If opera as a genre in justified in its claim to one particular story, history confirms that the Orpheus myth would be that story. What’s more intrinsically operatic than a musician’s audio-visual dilemma and diegetic, musical externalizations and manipulations of the emotions that accompany it?
Bearing that in mind, it’s hard to imagine just what (highly repetitive) steps John Fulljames and Hofesh Schechter took to arrive at such an unmusical result in their production of Christoph Willbald Gluck’s Orphée (1774), originally from Covent Garden and currently in scena at Milan’s La Scala.
In refocusing the focus of the production on any inherent ritual in the story, as the program notes profess, Fulljames eschews the inherent exultation of the musical act. Gluck’s music swings back and forth between dance, arias, and duets, all of contrasting emotional nature, because the opera is about what music can do.
Skimping on much meaningful personenregie and sticking the orchestra not only onstage, but on a stage elevator that spent much of the show just moving up and down, Gluck’s eloquent and wide-ranging palette of emotion expressed through music seemed often incidental to the staging, a hard feat to achieve for a production with so much choreography.
Imposing such a grim sense of ceremony to the proceedings tethered the work’s winged nature and though the production raises some interesting questions, especially with a provocative change to the story’s ending, I couldn’t help but think that Gluck’s sparkling opera is not the right vehicle through which to ask them.
The blending of music, dance, and chorus are the hallmark of Gluck’s 1762 azione teatrale, with dance passaged expanded along with adaptation of the vocal line for the haute contre, high tenors, of Paris in 1774 (Patrick Mack has made my job easy by summarizing the many iterations of Gluck’s opera in his review of the same piece from LA Opera.)

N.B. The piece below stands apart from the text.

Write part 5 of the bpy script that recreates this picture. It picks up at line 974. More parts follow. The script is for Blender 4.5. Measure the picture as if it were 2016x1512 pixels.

Singing this version for the first time since 2015, Juan Diego Flórez seemed, if not downright perfunctory, at least a little subdued. Maybe the haute contre fach is intrinsically limited in vocal colorings to be deployed or maybe it was the limited character development, but Flórez didn’t affect much more than mildly brooding in his assumption of the title role.
His singing was consistently clean throughout the evening, even reaching a climax of frantic urgency towards the end of “J’ai perdu mon Eurydice,” but not especially compelling as his nasal, resonant voice failed to revel in Pierre-Louis Moline’s text or persuade about any god-given musical talent. If you want a believable depiction of somebody motivated to action by grief, Three Billboards Outside of Ebbing, Missouri has about the same run time.
But all this trouble had to go for something, and Christiane Karg made a very poised Eurydice, petulant and fleet of voice if not especially alluring. Her clear soprano is small but lithe and projected easily into the house. It should also be said that the changing position of the orchestra pit and the “set” (one large, perforated wall) posed an ever-evolving set of acoustic challenges to the performers, and she bore the brunt of that.
The night’s biggest revelation was not about the power of music or any meditation on love or impulse, though; it was Fatma Said as Amor. I first encountered this jewel of as a bewitching Pamina on a DVD of La Scala’s production of Zauberflöte last year. Done up in a gold suit and biting into the music with flair, Said’s Amor was a sexy gamekeeper instead of bow-wielding cherub. Her rich but agile voice, full of colors and overtones not unlike Sondra Radvanovsky’s but with more polish, was a pleasure to listen to and represents a real boon for the theater’s Academy.
Michele Mariotti, a house favorite, led a mostly expansive reading of a work that especially benefits from a crisp, incisive reading. The La Scala Orchestra and Chorus responded accordingly, though the Chorus wasn’t given much to do other than stand around. This generous reading, though, matched Schechter’s derivative, folkloric choreography. Schechter is known to New York audiences for his work on the Danny Burstein-led revival of Fiddler on the Roof in 2015. Suffice it to say that there is enough Tevye-like arm waving in his Orphée to fill several Anatevkas.
Conor Murphy’s set is simple and allows for some striking lighting effects (designed by Lee Curran) and his costumes unobtrusive if not cohesive or distinguishing between the realms through which Orpheus passes.
La Scala’s presentation of Orphée is admirable for its genre experimentation. Gluck’s piece is endlessly adaptable in how its elements can be arranged and rearranged within the opera itelf. However, I was especially disappointed to be missing their production of another opera about two lovers in hell, this one a theater staple, which goes up next month: Zandonai’s Francesca da Rimini.